Excuses

(day 16 of 30 in 30)

Sometimes when I write deeply personal things like the last couple posts, it takes a lot out of me. It makes me wonder why, all these years later, I’m still writing. If I share too much, say too much too openly to strangers. Not all of whom would wish me well.

I always reach an impasse with this conversation; maybe it’s too much but would I have some stranger silence me?

But still, writing as I do sometimes makes me tired. This is no excuse for missing yesterday’s post. But it is why.

This post is nothing but an excuse, no matter how valid it feels. I recognize that.

I slid this post in right as the door shut on today.

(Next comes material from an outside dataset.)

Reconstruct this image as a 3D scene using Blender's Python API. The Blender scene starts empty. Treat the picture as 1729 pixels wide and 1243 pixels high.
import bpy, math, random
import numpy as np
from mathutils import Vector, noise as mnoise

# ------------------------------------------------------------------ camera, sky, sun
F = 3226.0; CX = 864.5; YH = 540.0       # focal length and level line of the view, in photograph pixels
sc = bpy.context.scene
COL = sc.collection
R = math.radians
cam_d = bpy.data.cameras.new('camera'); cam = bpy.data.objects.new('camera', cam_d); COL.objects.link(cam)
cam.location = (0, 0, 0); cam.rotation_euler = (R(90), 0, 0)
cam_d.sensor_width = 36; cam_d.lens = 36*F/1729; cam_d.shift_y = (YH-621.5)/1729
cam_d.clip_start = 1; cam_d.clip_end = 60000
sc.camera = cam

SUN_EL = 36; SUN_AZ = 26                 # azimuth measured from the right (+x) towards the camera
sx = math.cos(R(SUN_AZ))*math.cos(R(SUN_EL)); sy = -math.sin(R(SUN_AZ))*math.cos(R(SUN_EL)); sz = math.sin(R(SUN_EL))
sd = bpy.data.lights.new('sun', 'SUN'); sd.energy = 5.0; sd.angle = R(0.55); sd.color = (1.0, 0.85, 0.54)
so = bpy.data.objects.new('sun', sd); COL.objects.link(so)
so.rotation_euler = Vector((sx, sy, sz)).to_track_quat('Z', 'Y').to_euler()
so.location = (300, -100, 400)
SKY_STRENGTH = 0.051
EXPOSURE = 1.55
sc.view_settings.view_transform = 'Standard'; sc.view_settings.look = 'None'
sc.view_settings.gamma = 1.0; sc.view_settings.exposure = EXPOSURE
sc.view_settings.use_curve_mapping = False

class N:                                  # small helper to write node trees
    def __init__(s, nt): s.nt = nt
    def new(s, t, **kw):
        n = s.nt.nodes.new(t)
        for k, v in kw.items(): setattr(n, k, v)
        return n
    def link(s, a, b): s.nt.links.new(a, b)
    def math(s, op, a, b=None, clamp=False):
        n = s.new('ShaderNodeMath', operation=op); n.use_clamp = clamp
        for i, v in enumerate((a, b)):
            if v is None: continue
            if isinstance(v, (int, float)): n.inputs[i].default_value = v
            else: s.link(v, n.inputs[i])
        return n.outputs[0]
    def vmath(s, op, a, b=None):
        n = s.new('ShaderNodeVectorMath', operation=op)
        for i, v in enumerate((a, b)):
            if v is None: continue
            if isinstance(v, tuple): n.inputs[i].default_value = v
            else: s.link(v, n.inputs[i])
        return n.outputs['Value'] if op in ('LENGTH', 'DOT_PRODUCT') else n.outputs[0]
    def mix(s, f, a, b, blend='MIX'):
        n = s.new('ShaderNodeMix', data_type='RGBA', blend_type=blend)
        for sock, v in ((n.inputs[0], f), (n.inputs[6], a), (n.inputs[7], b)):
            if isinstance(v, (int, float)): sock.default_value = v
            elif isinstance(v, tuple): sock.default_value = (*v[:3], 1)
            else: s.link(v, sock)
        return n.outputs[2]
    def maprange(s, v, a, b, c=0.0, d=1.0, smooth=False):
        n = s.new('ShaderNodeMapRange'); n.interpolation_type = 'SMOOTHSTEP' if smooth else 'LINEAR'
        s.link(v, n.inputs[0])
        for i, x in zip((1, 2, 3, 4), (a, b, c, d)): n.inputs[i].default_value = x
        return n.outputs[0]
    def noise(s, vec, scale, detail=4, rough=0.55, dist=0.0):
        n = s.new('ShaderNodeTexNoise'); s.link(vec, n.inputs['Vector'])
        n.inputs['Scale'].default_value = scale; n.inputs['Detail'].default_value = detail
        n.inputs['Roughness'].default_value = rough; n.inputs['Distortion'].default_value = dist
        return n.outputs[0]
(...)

I’m still here. Tired and leery. But writing and, somehow, even at an impasse, unburdened.

4 thoughts on “Excuses

  1. I'll never silence you, babes! You know I'm a La STAN!

    LOL.

    Personal posts drain the cheese outta me too. It's like you've placed all of your heart on the page. You're drained and gotta go hibernate and recuperate. I think that is just the way it is. No excuses necessary.

    Like

  2. I don't comment a lot, but I read everything you write. You are so talented. Your honesty is one of the things that makes you stand out to me. In addition to your quick wit and intelligence. I hope you continue to share, but I understand how it can take a lot to do so.